Preikestolen + the work of Per Kirkeby; two of the most amazing things I have ever experienced.

For the past two weeks I have been visiting friends and family in London and Haugesund [Norway] and I am pleased to bring back news of these two very inspiring things. If you hurry [by September 6th], you can catch the first international survey of the work of Per Kirkeby at the Tate Modern; visit Preikestolen while you are healthy enough to make the hike.

I find it important to give thought to beautiful things such as these since they can give new life to the work – whatever it might be. For myself, I am constantly trying to define what kind of architect/designer I want to be, and having these particular experiences have left an impression on me. I have recently [May 1st officially] started working for myself and find that I don’t want to be just an architect [this is something I have always struggled with actually]; I want to use my management, design, history, artistic, and writing skills to work on complex problems that cover a range of topics. For this reason, learning more about Per Kirkeby was perfect timing. First of all, I am not ashamed to say it, but I actually had to cry a little after walking through the exhibit the first time [… I went back a few times that day]. The scale, color, technique, and range of medium, were all so thoughtfully considered that I guess I just had to weep. The idea that a person put so much human energy into making beautiful things his entire life gives a major sense of relief. Upon reading further, I learned that although he had a background in geology, he pursued his love of art and has “created an oeuvre that encompasses paintings on hardboard and canvas, blackboards, works on paper, small and large-scale bronze sculptures, ambitious brick structures and actual architecture, as well as an extensive body of writings that bear witness to his exceptional erudition.” - he also looks to various mediums and topics for inspiration and outlets to define what kind of artist he wants to be.
What I took from Preikestolen was an major experience of scale; big, scary, overwhelming scale. I have been trying to think of an actual space that has evoked the same idea, but the only thing that comes close is the theoretical work of Étienne-Louis Boullée (February 12, 1728 — February 4, 1799). Boullée was highly influenced by the work of Isaac Newton and his theory that by observing nature, truth can be determined. Therefore, to create truth in architecture, Boullée interpreted building principles from nature, which, as he claims, is not easy:

“Moreover, it must be admitted that the beauty of art cannot be demonstrated like a mathematical truth; although this beauty is derived from nature, to sense it and apply it fruitfully certain qualities are necessary and nature is not very generous with them.”
Boulleé, Etienne-Louis. “Architecture, Essay on Art” Boulleé and Visionary Architecture (London: Harmony Books, 1976)

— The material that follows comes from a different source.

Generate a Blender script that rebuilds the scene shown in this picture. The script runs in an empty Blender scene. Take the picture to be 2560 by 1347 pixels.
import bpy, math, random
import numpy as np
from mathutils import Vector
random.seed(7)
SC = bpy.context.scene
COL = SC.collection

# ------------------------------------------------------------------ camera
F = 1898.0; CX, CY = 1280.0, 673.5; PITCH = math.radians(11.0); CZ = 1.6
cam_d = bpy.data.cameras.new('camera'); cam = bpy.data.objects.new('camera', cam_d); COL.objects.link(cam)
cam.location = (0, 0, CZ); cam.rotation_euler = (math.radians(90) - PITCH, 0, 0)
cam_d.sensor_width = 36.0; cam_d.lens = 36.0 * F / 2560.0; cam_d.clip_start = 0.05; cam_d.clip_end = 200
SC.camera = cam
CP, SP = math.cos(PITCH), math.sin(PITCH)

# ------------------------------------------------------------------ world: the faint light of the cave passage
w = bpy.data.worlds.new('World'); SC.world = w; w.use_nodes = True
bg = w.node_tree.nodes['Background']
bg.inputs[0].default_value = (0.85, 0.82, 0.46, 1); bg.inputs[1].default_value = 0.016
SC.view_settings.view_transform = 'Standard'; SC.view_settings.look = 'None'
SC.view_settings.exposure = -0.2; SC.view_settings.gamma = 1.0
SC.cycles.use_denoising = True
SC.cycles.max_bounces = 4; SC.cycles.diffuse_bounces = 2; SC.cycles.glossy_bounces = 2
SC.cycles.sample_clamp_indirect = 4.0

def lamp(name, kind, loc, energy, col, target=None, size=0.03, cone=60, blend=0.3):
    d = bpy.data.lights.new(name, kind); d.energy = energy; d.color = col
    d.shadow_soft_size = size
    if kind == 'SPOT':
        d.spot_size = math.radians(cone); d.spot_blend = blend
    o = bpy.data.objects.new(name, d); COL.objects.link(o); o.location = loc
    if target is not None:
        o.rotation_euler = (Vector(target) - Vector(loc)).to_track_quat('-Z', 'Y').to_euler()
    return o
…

He however finds that essential volumes, especially the sphere, have the volition to convey the awe and perfection that nature inspires, which became his main goal. According to Boullée, we find the arts beautiful because they attempt to mimic characteristics of nature; when something is particularly beautiful, then it comes close to a natural phenomena. One of the advantages that he finds architecture posses above all the arts, due to its scale, is grandeur. Grandeur, which comes close to phenomena in nature, “always pleases us whatever form it takes for we are ever eager to increase our pleasure and would like to embrace the Universe.” This may be why he worked on so many public projects; they needed to be big and, therefore, had the greatest potential to mimic nature. I only wonder if he ever visited Preikestolen.

Side notes: There is no record of anyone falling over the side of the cliff accidentally, but there have been several deaths due to suicide. Preikestolen, also known by the English translations of Preacher's Pulpit or Pulpit Rock, and by the old local name Hyvlatonnå, is a massive cliff 604 metres (1982 feet) above Lysefjorden, opposite the Kjerag plateau, in Forsand, Norway. The top of the cliff is approximately 25 by 25 metres (82 by 82 feet) square and almost flat, and is a famous tourist attraction in Norway.